[blml] Decimal HCP ranges.

Nigel Guthrie at NTLworld.com
Tue Jul 3 20:20:08 CEST 2007


[nige1]
SUMMARY: By evaluating other relevant factors according to your
agreed methods, you can order eligible hands with a given raw HCP from 
worst to best.  Presumably the worst hands with a given HCP are at the
bottom of each *one point range* and the best at the top for example 
12.0 might be QJ2 QJ2 QJ2 QJ32 whereas 12.9 might be ATxxx ATx ATx xx

[Jerry Fusselman]
There is no chance that Tim means this.  Few good bridge players
really believe that all balanced hands with 13 HCP are better than all 
balanced hands with 12 HCP. Using decimal points, I would say that 
your flat 8-quack hand is worth about 9.1 HCP, and the three-ace hand 
with good intermediates and a five-card suit is worth about 14.2 HCP. 
  It would be easy to give some evidence for that assessment with a 
computer study that shows that the better hand yields about 1.7 or so 
tricks more on average.  Anyway, their difference in strength is 
easily shown to be more than 9/10 of jack.

[Eric Landau]
I like the notation, but I would read the fraction as probabilistic
rather than evaluative.  If we start to ask what sort of features of
one's hand might be deemed to be worth 0.1 HCP, or seek examples that
differentiate "14.2 HCP hands" from "14.3 HCP hands", we merely take
the same problems we have with integer ranges to a more refined
level, where they will be even more intractable.  Since such values
are inherently monotonic, there can be no agreement on even the
roughest of scales as long as you can find two hands and two players
who will disagree over which of the hands is better.  Moreover, the
finer the scale, the more disagreements there will be.

But if a CC notation like "14.4-..." or "14.8-..." meant that one
opened 60% or 20% (respectively) of one's 14-counts, that would seem
to be relatively intuitive and provide some useful (if still
necessarily approximate) information.  If that scheme were in force,
writing "15-17" would suggest that one opened over 95% of 15- and 17-
counts and fewer than 5% of 14- and 18-counts.  It works for me, and
also works (by default) for walruses (although I'm not prepared to
argue that it would work for the bridge community at large).

[nige2]

[A] I agree with Jerry Fusselman that, for instance, good players rate 
some 13 HCP hands as worth less than some 12 HCP hands.
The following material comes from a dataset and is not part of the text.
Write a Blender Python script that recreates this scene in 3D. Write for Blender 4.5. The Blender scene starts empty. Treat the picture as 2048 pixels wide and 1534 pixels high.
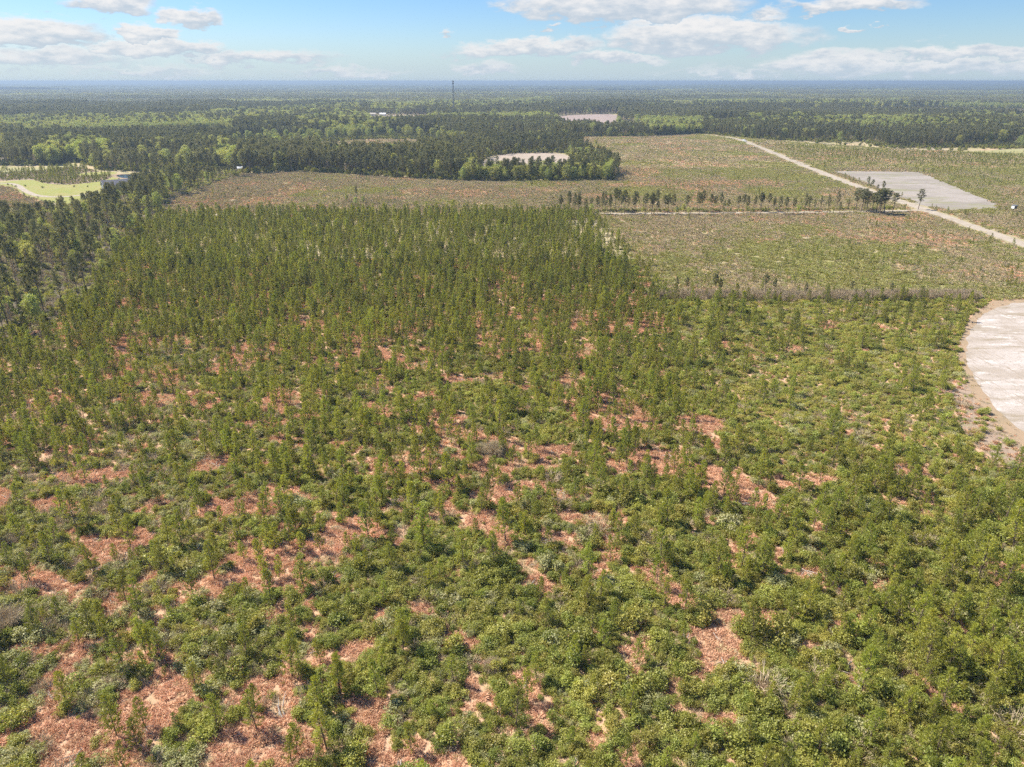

For example, I 
concede that if your declare 12.0-14.0 as a notrump range, that does 
not imply that Jerry would open 1N on say QJx QJx QJx KJxx.

But that does not prevent the Walrus version of Tim's scale from being 
practically useful, as explained by Eric Landau.

In practice, IMO, it matters little whether you regard the scale as 
probabilistic or as representing a player's subjective ordering of 
eligible hands within each 1 HCP range. (Except in so far as one 
version may be easier to explain than the other).

IMO decimal notation would promote more accurate disclosure for the 
bridge community at large but only if recommended by the law-book.